▶ _GOAL_
Below is the data. Give it again, complete and exact.

▶ _DATA SHOWN_
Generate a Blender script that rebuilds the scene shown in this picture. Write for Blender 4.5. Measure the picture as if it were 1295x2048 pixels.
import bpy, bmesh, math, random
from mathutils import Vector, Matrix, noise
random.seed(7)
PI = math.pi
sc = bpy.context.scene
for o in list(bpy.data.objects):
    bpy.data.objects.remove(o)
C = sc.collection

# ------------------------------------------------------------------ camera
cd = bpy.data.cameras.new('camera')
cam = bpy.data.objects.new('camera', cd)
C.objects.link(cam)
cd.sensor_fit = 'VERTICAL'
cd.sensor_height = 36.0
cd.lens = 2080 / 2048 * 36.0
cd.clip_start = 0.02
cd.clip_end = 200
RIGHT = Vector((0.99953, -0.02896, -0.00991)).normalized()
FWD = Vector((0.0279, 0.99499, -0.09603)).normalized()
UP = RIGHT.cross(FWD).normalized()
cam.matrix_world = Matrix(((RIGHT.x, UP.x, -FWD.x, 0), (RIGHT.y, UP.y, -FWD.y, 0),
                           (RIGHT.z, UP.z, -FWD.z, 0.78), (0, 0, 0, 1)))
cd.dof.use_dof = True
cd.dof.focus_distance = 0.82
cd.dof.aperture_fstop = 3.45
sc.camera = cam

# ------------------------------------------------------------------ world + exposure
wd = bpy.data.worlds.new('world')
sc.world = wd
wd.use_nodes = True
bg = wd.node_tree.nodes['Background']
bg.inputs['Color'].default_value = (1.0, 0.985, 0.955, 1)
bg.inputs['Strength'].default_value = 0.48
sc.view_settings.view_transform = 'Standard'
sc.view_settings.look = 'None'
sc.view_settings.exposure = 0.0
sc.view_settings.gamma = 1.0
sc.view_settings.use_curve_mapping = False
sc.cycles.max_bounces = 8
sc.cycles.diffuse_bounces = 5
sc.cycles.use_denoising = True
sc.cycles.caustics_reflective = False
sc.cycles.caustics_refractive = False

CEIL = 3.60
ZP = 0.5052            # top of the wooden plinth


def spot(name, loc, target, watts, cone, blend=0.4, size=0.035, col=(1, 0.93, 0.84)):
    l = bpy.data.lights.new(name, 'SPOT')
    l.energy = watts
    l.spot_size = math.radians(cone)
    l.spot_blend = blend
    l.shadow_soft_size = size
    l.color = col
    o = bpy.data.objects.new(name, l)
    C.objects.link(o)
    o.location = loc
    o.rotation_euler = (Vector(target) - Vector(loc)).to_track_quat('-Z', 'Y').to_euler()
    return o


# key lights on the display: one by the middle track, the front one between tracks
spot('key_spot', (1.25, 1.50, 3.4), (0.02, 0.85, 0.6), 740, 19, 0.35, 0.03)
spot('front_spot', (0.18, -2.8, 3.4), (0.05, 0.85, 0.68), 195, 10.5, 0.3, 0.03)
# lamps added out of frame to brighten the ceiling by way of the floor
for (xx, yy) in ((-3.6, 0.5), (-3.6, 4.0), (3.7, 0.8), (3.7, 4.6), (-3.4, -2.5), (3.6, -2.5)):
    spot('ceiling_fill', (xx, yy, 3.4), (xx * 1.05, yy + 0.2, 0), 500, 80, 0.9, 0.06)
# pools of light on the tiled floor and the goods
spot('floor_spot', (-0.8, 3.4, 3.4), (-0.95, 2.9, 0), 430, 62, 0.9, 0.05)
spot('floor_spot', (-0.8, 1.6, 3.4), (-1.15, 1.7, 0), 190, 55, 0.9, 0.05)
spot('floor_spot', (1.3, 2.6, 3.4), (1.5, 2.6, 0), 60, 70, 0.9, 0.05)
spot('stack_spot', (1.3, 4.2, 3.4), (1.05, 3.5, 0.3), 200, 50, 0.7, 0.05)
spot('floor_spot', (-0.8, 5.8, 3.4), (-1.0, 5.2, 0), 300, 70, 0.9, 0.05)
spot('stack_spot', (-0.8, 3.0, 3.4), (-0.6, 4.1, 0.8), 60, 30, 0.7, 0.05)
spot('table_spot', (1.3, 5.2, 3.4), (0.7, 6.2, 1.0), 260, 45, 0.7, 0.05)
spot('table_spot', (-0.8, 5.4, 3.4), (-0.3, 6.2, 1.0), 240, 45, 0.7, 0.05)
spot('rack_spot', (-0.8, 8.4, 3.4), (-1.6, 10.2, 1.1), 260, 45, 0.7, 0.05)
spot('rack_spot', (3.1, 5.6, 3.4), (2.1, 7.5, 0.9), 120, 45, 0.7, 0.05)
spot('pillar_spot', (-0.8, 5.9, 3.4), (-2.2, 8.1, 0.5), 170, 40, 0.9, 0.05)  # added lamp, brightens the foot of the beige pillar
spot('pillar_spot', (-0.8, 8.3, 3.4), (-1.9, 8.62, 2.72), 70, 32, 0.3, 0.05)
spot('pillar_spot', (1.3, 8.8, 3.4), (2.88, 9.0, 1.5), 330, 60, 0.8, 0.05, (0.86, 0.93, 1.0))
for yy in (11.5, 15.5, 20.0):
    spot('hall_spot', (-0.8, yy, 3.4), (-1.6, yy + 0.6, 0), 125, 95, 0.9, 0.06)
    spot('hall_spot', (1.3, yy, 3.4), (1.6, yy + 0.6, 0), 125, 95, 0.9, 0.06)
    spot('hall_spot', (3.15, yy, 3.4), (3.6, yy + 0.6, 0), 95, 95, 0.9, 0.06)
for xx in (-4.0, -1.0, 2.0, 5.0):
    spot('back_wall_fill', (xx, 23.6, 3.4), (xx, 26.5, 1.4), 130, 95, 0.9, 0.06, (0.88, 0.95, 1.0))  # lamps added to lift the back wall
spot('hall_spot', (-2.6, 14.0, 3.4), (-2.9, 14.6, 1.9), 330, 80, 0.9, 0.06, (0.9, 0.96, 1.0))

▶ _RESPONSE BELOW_
Generate a Blender script that rebuilds the scene shown in this picture. Write for Blender 4.5. Measure the picture as if it were 1295x2048 pixels.
import bpy, bmesh, math, random
from mathutils import Vector, Matrix, noise
random.seed(7)
PI = math.pi
sc = bpy.context.scene
for o in list(bpy.data.objects):
    bpy.data.objects.remove(o)
C = sc.collection

# ------------------------------------------------------------------ camera
cd = bpy.data.cameras.new('camera')
cam = bpy.data.objects.new('camera', cd)
C.objects.link(cam)
cd.sensor_fit = 'VERTICAL'
cd.sensor_height = 36.0
cd.lens = 2080 / 2048 * 36.0
cd.clip_start = 0.02
cd.clip_end = 200
RIGHT = Vector((0.99953, -0.02896, -0.00991)).normalized()
FWD = Vector((0.0279, 0.99499, -0.09603)).normalized()
UP = RIGHT.cross(FWD).normalized()
cam.matrix_world = Matrix(((RIGHT.x, UP.x, -FWD.x, 0), (RIGHT.y, UP.y, -FWD.y, 0),
                           (RIGHT.z, UP.z, -FWD.z, 0.78), (0, 0, 0, 1)))
cd.dof.use_dof = True
cd.dof.focus_distance = 0.82
cd.dof.aperture_fstop = 3.45
sc.camera = cam

# ------------------------------------------------------------------ world + exposure
wd = bpy.data.worlds.new('world')
sc.world = wd
wd.use_nodes = True
bg = wd.node_tree.nodes['Background']
bg.inputs['Color'].default_value = (1.0, 0.985, 0.955, 1)
bg.inputs['Strength'].default_value = 0.48
sc.view_settings.view_transform = 'Standard'
sc.view_settings.look = 'None'
sc.view_settings.exposure = 0.0
sc.view_settings.gamma = 1.0
sc.view_settings.use_curve_mapping = False
sc.cycles.max_bounces = 8
sc.cycles.diffuse_bounces = 5
sc.cycles.use_denoising = True
sc.cycles.caustics_reflective = False
sc.cycles.caustics_refractive = False

CEIL = 3.60
ZP = 0.5052            # top of the wooden plinth


def spot(name, loc, target, watts, cone, blend=0.4, size=0.035, col=(1, 0.93, 0.84)):
    l = bpy.data.lights.new(name, 'SPOT')
    l.energy = watts
    l.spot_size = math.radians(cone)
    l.spot_blend = blend
    l.shadow_soft_size = size
    l.color = col
    o = bpy.data.objects.new(name, l)
    C.objects.link(o)
    o.location = loc
    o.rotation_euler = (Vector(target) - Vector(loc)).to_track_quat('-Z', 'Y').to_euler()
    return o


# key lights on the display: one by the middle track, the front one between tracks
spot('key_spot', (1.25, 1.50, 3.4), (0.02, 0.85, 0.6), 740, 19, 0.35, 0.03)
spot('front_spot', (0.18, -2.8, 3.4), (0.05, 0.85, 0.68), 195, 10.5, 0.3, 0.03)
# lamps added out of frame to brighten the ceiling by way of the floor
for (xx, yy) in ((-3.6, 0.5), (-3.6, 4.0), (3.7, 0.8), (3.7, 4.6), (-3.4, -2.5), (3.6, -2.5)):
    spot('ceiling_fill', (xx, yy, 3.4), (xx * 1.05, yy + 0.2, 0), 500, 80, 0.9, 0.06)
# pools of light on the tiled floor and the goods
spot('floor_spot', (-0.8, 3.4, 3.4), (-0.95, 2.9, 0), 430, 62, 0.9, 0.05)
spot('floor_spot', (-0.8, 1.6, 3.4), (-1.15, 1.7, 0), 190, 55, 0.9, 0.05)
spot('floor_spot', (1.3, 2.6, 3.4), (1.5, 2.6, 0), 60, 70, 0.9, 0.05)
spot('stack_spot', (1.3, 4.2, 3.4), (1.05, 3.5, 0.3), 200, 50, 0.7, 0.05)
spot('floor_spot', (-0.8, 5.8, 3.4), (-1.0, 5.2, 0), 300, 70, 0.9, 0.05)
spot('stack_spot', (-0.8, 3.0, 3.4), (-0.6, 4.1, 0.8), 60, 30, 0.7, 0.05)
spot('table_spot', (1.3, 5.2, 3.4), (0.7, 6.2, 1.0), 260, 45, 0.7, 0.05)
spot('table_spot', (-0.8, 5.4, 3.4), (-0.3, 6.2, 1.0), 240, 45, 0.7, 0.05)
spot('rack_spot', (-0.8, 8.4, 3.4), (-1.6, 10.2, 1.1), 260, 45, 0.7, 0.05)
spot('rack_spot', (3.1, 5.6, 3.4), (2.1, 7.5, 0.9), 120, 45, 0.7, 0.05)
spot('pillar_spot', (-0.8, 5.9, 3.4), (-2.2, 8.1, 0.5), 170, 40, 0.9, 0.05)  # added lamp, brightens the foot of the beige pillar
spot('pillar_spot', (-0.8, 8.3, 3.4), (-1.9, 8.62, 2.72), 70, 32, 0.3, 0.05)
spot('pillar_spot', (1.3, 8.8, 3.4), (2.88, 9.0, 1.5), 330, 60, 0.8, 0.05, (0.86, 0.93, 1.0))
for yy in (11.5, 15.5, 20.0):
    spot('hall_spot', (-0.8, yy, 3.4), (-1.6, yy + 0.6, 0), 125, 95, 0.9, 0.06)
    spot('hall_spot', (1.3, yy, 3.4), (1.6, yy + 0.6, 0), 125, 95, 0.9, 0.06)
    spot('hall_spot', (3.15, yy, 3.4), (3.6, yy + 0.6, 0), 95, 95, 0.9, 0.06)
for xx in (-4.0, -1.0, 2.0, 5.0):
    spot('back_wall_fill', (xx, 23.6, 3.4), (xx, 26.5, 1.4), 130, 95, 0.9, 0.06, (0.88, 0.95, 1.0))  # lamps added to lift the back wall
spot('hall_spot', (-2.6, 14.0, 3.4), (-2.9, 14.6, 1.9), 330, 80, 0.9, 0.06, (0.9, 0.96, 1.0))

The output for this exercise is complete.